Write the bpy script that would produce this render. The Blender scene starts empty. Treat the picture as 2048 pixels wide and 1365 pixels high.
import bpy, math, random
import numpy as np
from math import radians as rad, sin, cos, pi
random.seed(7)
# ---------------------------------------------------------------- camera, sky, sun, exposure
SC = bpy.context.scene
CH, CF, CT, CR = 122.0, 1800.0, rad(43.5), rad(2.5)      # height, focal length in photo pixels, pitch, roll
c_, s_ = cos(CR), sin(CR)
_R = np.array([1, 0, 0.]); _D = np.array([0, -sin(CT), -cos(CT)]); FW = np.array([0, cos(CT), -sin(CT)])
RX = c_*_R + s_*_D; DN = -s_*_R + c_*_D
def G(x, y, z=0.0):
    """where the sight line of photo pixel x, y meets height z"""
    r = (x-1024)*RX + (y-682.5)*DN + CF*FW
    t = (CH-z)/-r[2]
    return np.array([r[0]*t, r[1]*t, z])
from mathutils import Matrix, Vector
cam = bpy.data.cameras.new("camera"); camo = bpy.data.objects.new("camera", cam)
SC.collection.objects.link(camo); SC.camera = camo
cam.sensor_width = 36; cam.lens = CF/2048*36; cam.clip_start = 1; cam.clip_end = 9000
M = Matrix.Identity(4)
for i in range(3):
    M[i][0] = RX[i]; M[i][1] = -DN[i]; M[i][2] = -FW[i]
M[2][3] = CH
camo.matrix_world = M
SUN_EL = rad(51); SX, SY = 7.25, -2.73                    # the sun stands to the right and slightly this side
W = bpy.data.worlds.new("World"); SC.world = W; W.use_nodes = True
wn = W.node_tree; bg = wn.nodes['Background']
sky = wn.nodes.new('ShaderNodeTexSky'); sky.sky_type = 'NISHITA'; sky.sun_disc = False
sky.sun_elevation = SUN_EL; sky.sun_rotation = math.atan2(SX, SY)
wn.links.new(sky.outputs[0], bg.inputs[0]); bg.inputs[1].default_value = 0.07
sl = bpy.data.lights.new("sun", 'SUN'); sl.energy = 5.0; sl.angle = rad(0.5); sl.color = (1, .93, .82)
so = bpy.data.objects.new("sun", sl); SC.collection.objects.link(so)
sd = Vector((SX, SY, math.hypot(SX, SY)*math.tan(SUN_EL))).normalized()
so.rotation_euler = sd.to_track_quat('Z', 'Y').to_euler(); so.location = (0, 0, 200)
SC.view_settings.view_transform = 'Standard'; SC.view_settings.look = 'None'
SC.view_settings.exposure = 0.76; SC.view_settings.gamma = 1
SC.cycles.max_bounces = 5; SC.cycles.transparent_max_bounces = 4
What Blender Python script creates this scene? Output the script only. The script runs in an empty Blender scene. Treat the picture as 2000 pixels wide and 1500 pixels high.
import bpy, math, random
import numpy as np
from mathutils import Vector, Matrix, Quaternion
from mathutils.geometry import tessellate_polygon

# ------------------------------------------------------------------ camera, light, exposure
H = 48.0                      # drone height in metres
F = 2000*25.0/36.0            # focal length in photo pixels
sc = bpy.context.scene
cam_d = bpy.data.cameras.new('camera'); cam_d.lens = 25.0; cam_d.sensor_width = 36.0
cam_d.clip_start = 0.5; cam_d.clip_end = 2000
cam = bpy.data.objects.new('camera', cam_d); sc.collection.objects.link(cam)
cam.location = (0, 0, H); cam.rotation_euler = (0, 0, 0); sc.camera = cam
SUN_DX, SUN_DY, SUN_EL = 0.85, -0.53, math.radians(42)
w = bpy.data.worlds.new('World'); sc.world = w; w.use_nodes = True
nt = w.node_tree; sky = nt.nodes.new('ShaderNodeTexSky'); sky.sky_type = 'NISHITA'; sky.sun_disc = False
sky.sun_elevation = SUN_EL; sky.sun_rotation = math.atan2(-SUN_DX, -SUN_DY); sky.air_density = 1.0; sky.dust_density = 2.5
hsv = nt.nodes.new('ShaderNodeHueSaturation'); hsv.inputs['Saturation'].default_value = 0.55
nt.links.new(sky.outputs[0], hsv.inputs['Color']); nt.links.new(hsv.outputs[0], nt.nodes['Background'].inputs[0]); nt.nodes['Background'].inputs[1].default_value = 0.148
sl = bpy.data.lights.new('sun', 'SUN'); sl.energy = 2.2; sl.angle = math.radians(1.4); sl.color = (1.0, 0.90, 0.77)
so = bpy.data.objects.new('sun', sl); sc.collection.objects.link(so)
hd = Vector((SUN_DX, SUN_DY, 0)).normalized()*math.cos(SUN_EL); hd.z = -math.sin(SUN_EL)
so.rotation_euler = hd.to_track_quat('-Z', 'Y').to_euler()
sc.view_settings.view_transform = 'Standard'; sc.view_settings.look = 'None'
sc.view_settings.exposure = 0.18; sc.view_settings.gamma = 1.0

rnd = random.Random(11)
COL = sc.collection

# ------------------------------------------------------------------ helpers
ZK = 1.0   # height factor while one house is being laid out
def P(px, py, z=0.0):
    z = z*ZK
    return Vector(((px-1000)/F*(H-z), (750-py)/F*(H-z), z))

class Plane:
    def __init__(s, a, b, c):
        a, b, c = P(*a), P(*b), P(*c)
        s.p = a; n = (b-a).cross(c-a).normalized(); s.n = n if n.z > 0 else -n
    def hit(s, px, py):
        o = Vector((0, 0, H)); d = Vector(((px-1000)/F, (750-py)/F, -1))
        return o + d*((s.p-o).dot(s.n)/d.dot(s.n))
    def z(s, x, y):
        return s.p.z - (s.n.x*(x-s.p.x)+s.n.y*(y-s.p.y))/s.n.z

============

WHAT IS REQUIRED: Write out the full listing exactly as given.

THE COMPLETED TASK:
Write the bpy script that would produce this render. The Blender scene starts empty. Treat the picture as 2048 pixels wide and 1365 pixels high.
import bpy, math, random
import numpy as np
from math import radians as rad, sin, cos, pi
random.seed(7)
# ---------------------------------------------------------------- camera, sky, sun, exposure
SC = bpy.context.scene
CH, CF, CT, CR = 122.0, 1800.0, rad(43.5), rad(2.5)      # height, focal length in photo pixels, pitch, roll
c_, s_ = cos(CR), sin(CR)
_R = np.array([1, 0, 0.]); _D = np.array([0, -sin(CT), -cos(CT)]); FW = np.array([0, cos(CT), -sin(CT)])
RX = c_*_R + s_*_D; DN = -s_*_R + c_*_D
def G(x, y, z=0.0):
    """where the sight line of photo pixel x, y meets height z"""
    r = (x-1024)*RX + (y-682.5)*DN + CF*FW
    t = (CH-z)/-r[2]
    return np.array([r[0]*t, r[1]*t, z])
from mathutils import Matrix, Vector
cam = bpy.data.cameras.new("camera"); camo = bpy.data.objects.new("camera", cam)
SC.collection.objects.link(camo); SC.camera = camo
cam.sensor_width = 36; cam.lens = CF/2048*36; cam.clip_start = 1; cam.clip_end = 9000
M = Matrix.Identity(4)
for i in range(3):
    M[i][0] = RX[i]; M[i][1] = -DN[i]; M[i][2] = -FW[i]
M[2][3] = CH
camo.matrix_world = M
SUN_EL = rad(51); SX, SY = 7.25, -2.73                    # the sun stands to the right and slightly this side
W = bpy.data.worlds.new("World"); SC.world = W; W.use_nodes = True
wn = W.node_tree; bg = wn.nodes['Background']
sky = wn.nodes.new('ShaderNodeTexSky'); sky.sky_type = 'NISHITA'; sky.sun_disc = False
sky.sun_elevation = SUN_EL; sky.sun_rotation = math.atan2(SX, SY)
wn.links.new(sky.outputs[0], bg.inputs[0]); bg.inputs[1].default_value = 0.07
sl = bpy.data.lights.new("sun", 'SUN'); sl.energy = 5.0; sl.angle = rad(0.5); sl.color = (1, .93, .82)
so = bpy.data.objects.new("sun", sl); SC.collection.objects.link(so)
sd = Vector((SX, SY, math.hypot(SX, SY)*math.tan(SUN_EL))).normalized()
so.rotation_euler = sd.to_track_quat('Z', 'Y').to_euler(); so.location = (0, 0, 200)
SC.view_settings.view_transform = 'Standard'; SC.view_settings.look = 'None'
SC.view_settings.exposure = 0.76; SC.view_settings.gamma = 1
SC.cycles.max_bounces = 5; SC.cycles.transparent_max_bounces = 4
What Blender Python script creates this scene? Output the script only. The script runs in an empty Blender scene. Treat the picture as 2000 pixels wide and 1500 pixels high.
import bpy, math, random
import numpy as np
from mathutils import Vector, Matrix, Quaternion
from mathutils.geometry import tessellate_polygon

# ------------------------------------------------------------------ camera, light, exposure
H = 48.0                      # drone height in metres
F = 2000*25.0/36.0            # focal length in photo pixels
sc = bpy.context.scene
cam_d = bpy.data.cameras.new('camera'); cam_d.lens = 25.0; cam_d.sensor_width = 36.0
cam_d.clip_start = 0.5; cam_d.clip_end = 2000
cam = bpy.data.objects.new('camera', cam_d); sc.collection.objects.link(cam)
cam.location = (0, 0, H); cam.rotation_euler = (0, 0, 0); sc.camera = cam
SUN_DX, SUN_DY, SUN_EL = 0.85, -0.53, math.radians(42)
w = bpy.data.worlds.new('World'); sc.world = w; w.use_nodes = True
nt = w.node_tree; sky = nt.nodes.new('ShaderNodeTexSky'); sky.sky_type = 'NISHITA'; sky.sun_disc = False
sky.sun_elevation = SUN_EL; sky.sun_rotation = math.atan2(-SUN_DX, -SUN_DY); sky.air_density = 1.0; sky.dust_density = 2.5
hsv = nt.nodes.new('ShaderNodeHueSaturation'); hsv.inputs['Saturation'].default_value = 0.55
nt.links.new(sky.outputs[0], hsv.inputs['Color']); nt.links.new(hsv.outputs[0], nt.nodes['Background'].inputs[0]); nt.nodes['Background'].inputs[1].default_value = 0.148
sl = bpy.data.lights.new('sun', 'SUN'); sl.energy = 2.2; sl.angle = math.radians(1.4); sl.color = (1.0, 0.90, 0.77)
so = bpy.data.objects.new('sun', sl); sc.collection.objects.link(so)
hd = Vector((SUN_DX, SUN_DY, 0)).normalized()*math.cos(SUN_EL); hd.z = -math.sin(SUN_EL)
so.rotation_euler = hd.to_track_quat('-Z', 'Y').to_euler()
sc.view_settings.view_transform = 'Standard'; sc.view_settings.look = 'None'
sc.view_settings.exposure = 0.18; sc.view_settings.gamma = 1.0

rnd = random.Random(11)
COL = sc.collection

# ------------------------------------------------------------------ helpers
ZK = 1.0   # height factor while one house is being laid out
def P(px, py, z=0.0):
    z = z*ZK
    return Vector(((px-1000)/F*(H-z), (750-py)/F*(H-z), z))

class Plane:
    def __init__(s, a, b, c):
        a, b, c = P(*a), P(*b), P(*c)
        s.p = a; n = (b-a).cross(c-a).normalized(); s.n = n if n.z > 0 else -n
    def hit(s, px, py):
        o = Vector((0, 0, H)); d = Vector(((px-1000)/F, (750-py)/F, -1))
        return o + d*((s.p-o).dot(s.n)/d.dot(s.n))
    def z(s, x, y):
        return s.p.z - (s.n.x*(x-s.p.x)+s.n.y*(y-s.p.y))/s.n.z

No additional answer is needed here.